* begin Data segment *
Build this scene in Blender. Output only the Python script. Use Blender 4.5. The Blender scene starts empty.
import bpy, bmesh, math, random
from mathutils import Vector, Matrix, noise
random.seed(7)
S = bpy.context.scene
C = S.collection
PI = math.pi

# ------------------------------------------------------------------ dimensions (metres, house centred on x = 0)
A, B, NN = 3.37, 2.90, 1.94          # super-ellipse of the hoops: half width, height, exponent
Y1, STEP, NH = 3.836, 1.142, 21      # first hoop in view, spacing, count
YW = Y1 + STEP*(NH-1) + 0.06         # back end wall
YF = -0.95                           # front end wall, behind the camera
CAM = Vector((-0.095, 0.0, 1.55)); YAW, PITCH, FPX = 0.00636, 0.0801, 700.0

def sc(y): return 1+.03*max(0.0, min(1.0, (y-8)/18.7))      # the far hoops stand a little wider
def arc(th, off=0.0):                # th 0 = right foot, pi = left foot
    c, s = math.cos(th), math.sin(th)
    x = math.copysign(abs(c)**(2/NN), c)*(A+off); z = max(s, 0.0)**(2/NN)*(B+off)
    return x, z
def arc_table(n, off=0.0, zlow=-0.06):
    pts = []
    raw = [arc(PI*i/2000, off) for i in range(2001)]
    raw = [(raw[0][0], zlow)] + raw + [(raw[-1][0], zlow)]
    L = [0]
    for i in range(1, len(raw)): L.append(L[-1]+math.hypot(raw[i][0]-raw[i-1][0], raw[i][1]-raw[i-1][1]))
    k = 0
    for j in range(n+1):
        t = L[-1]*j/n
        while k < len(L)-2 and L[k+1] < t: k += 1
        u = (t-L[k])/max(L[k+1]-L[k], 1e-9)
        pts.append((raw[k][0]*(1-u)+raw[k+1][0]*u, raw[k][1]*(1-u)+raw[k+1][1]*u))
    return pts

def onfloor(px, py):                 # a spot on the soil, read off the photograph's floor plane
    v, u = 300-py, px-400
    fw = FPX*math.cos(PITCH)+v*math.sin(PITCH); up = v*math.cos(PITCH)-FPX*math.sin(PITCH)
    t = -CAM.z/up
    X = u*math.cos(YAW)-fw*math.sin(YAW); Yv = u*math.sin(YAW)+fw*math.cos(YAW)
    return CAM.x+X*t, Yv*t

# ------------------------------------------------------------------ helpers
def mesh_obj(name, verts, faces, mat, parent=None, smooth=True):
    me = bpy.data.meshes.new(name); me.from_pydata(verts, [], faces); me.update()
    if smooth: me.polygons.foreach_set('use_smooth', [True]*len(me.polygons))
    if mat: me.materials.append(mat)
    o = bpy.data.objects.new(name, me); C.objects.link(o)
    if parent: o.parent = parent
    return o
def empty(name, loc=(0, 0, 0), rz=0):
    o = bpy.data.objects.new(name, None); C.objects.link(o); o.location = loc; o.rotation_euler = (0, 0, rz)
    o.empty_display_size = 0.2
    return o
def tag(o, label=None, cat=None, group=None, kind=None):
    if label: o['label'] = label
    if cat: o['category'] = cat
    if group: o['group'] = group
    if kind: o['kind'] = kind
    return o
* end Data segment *
→ **Given exercise**:
Write out a verbatim copy of the data, beginning with its first line and ending with the line that contains "CAM = Vector((-0.095, 0.0, 1.55));".

→ **Right answer**:
Build this scene in Blender. Output only the Python script. Use Blender 4.5. The Blender scene starts empty.
import bpy, bmesh, math, random
from mathutils import Vector, Matrix, noise
random.seed(7)
S = bpy.context.scene
C = S.collection
PI = math.pi

# ------------------------------------------------------------------ dimensions (metres, house centred on x = 0)
A, B, NN = 3.37, 2.90, 1.94          # super-ellipse of the hoops: half width, height, exponent
Y1, STEP, NH = 3.836, 1.142, 21      # first hoop in view, spacing, count
YW = Y1 + STEP*(NH-1) + 0.06         # back end wall
YF = -0.95                           # front end wall, behind the camera
CAM = Vector((-0.095, 0.0, 1.55)); YAW, PITCH, FPX = 0.00636, 0.0801, 700.0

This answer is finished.